Modernamente, pelo menos desde o final da Segunda Guerra (1945), as fronteiras geográficas de um Estado Nacional perderam muito de sua significação. Claro que ainda existem linhas de fronteiras nos mapas. As fronteiras podem ser fortificadas com muros, arame farpado ou qualquer outra linha divisória, mas isso pouco significa para um avião voando à velocidade do som e a altitudes de 10 a 15 quilômetros. Também significam menos ainda para os projetis teleguiados e outros instrumentos tecnológicos modernos.
Assim sendo, hoje em dia, a defesa interna/nacional não pode depender tão somente de um sistema nacional. Faz-se imprescindível uma coalisão internacional que possa detectar um ataque a centenas ou a milhares de quilômetros além da fronteira nacional, assim como de recursos de interceptação em profundidade e alcance em todo o caminho. E mesmo assim, não há garantia de que bastem.
Um Estado, embora “soberano”, somente poderá existir numa base satisfatória para a sua população, mesmo em tempos de paz, se fizer parte de um sistema internacional que assegure o acesso aos recursos econômicos e desenvolvimentistas de outros Estados.
É imperioso ter presente, na etapa atual que se encontra a comunidade internacional, que o “acidente histórico” que determina as fronteiras geográficas não confere a nenhum Estado uma arca completa de abastecimento e segurança, nem muito menos competência absoluta e irrestrita no exercício do poder soberano de seu chefe de Estado.

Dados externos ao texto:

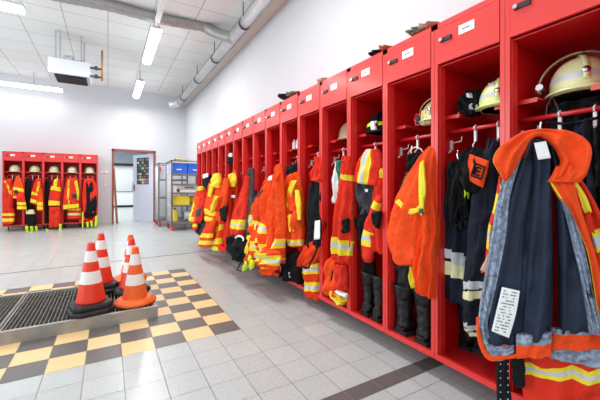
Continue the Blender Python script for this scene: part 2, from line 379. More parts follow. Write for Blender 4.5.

Pólvoras e canhoneiras caíram em desuso há muito tempo, assim como o nacionalismo soberano – baseado no “interesse nacional”.
É do “interesse nacional” encontrar um campo de ação e de retórica comum com os outros Estados soberanos.
Os termos puramente nacionalistas são populares apenas internamente, e podem ser desastrosos à coesão de um grupo de Países. Um desastre com o grupo, ou com algum dos Estados que o integra, torna-se, indubitavelmente, um desastre nacional para cada membro individualmente.
Os políticos nacionalistas frequentemente tendem a ir mais longe do que deveriam. Tentam convencer seu eleitorado de que outros Países estão levando vantagem ou usurpando a soberania nacional em detrimento de seu próprio País e de seus nacionais.
Mas, isso não é verdade.
Os acordos internacionais não florescem nesse terreno.
A mudança do estado de espírito de um País, expressa na condução da sua política externa e, especialmente, no desconhecimento que nutre e revela de princípios básicos de direito e relações internacionais, tais como a urbanidade, a boa-fé e o respeito aos acordos e tratados internacionais de que faz parte, pode prejudicar as relações não penas econômicas e militares entre os Países integrantes da comunidade de nações, como também fazer retroceder a busca de alternativas e soluções que primem pelo consenso e o bem estar geral de todos.
Os problemas decorrentes de relações de força em uma crise são, antes de tudo, problemas resultantes dessa mudança ou falta de base fundamental no exercício da diplomacia nacional.
Soberania não significa mais viver sozinho.
Problemas mundiais jamais serão solucionados.
O que podemos fazer é colocar com mais clareza os problemas que aparecem e retornam e ir gradualmente possibilitando o seu controle e a sua solução com menor sofrimento humano. Sem perder de vista que o “interesse nacional”, em nosso caso, no Brasil, deve estar em concordância com o desenvolvimento, o benefício geral e o bem-estar de uma comunidade de nações.
Paz é alguma coisa infinitamente mais complexa do que a mera ausência de luta ou de ameaça de luta.
Paz é sempre um resultado, nunca uma condição.